L’insécurité existe, c’est un problème, mais le Brésil, qui doit organiser la Coupe du monde 2014, n’est pas épargné non plus. On parle aussi de certains stades qui ne seraient pas dans les temps… mais la crise est partout, et pas seulement en Afrique ! Regardez la Pologne et l’Ukraine, qui doivent organiser l’Euro 2012. Elles aussi rencontrent des difficultés ! À partir du moment où l’Afrique du Sud a été désignée, c’est que sa candidature tenait la route. Maintenant, il faut aller jusqu’au bout et aider ce pays. C’est une chose formidable pour le continent africain d’organiser un tel événement. J’espère qu’en tant qu’Africain je pourrais y participer. Mais je sais aussi que rien n’est gagné d’avance.
Quel est votre meilleur souvenir de footballeur ?

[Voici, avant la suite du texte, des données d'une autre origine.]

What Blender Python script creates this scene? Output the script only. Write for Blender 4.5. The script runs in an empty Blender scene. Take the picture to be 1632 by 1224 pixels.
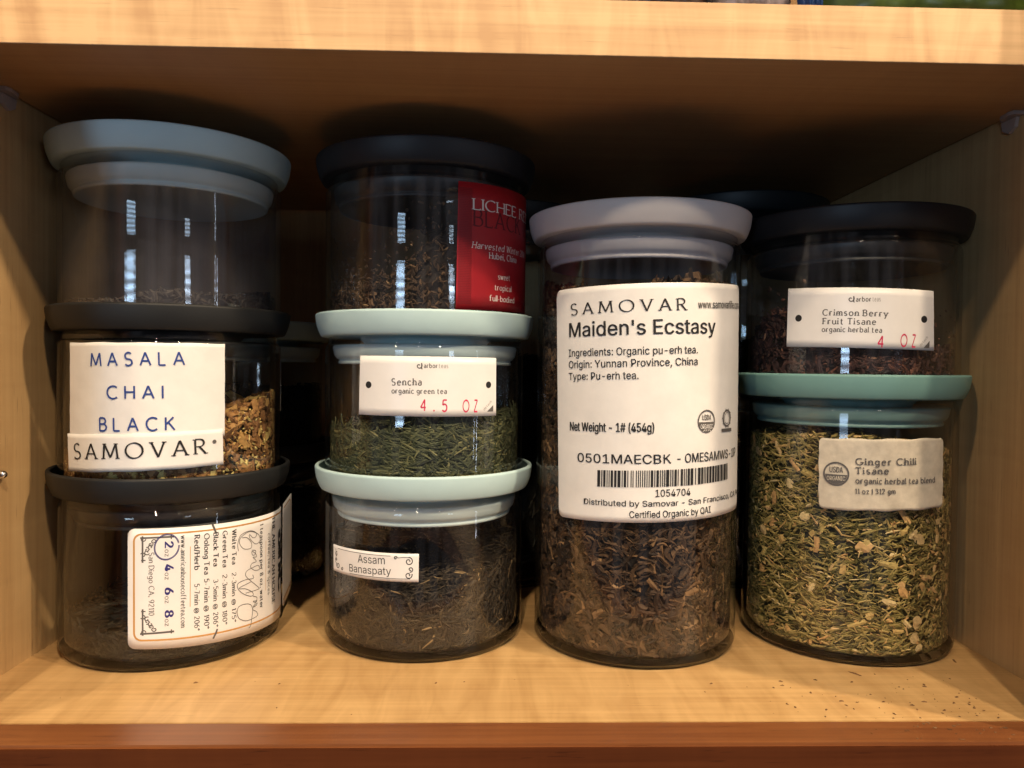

[Sans hésiter] Notre qualification pour la Coupe du Monde 2006, lors d’un match gagné au Soudan. Nous venions de l’emporter 3 à 1, et on attendait le résultat du Cameroun face à l’Égypte. Quand nous avons compris que nous étions qualifiés, on a improvisé une danse sur la pelouse de Khartoum. Et les deux jours qui ont suivi à Abidjan furent mémorables.
Et votre plus mauvais ?
Le décès de Mama Ouattara, notre sélectionneur adjoint, en 2004, alors que nous étions en train de préparer une rencontre avec l’Égypte.
Vous n’avez joué qu’une saison à Marseille, où votre popularité est restée intacte. Aimeriez-vous y retourner un jour ?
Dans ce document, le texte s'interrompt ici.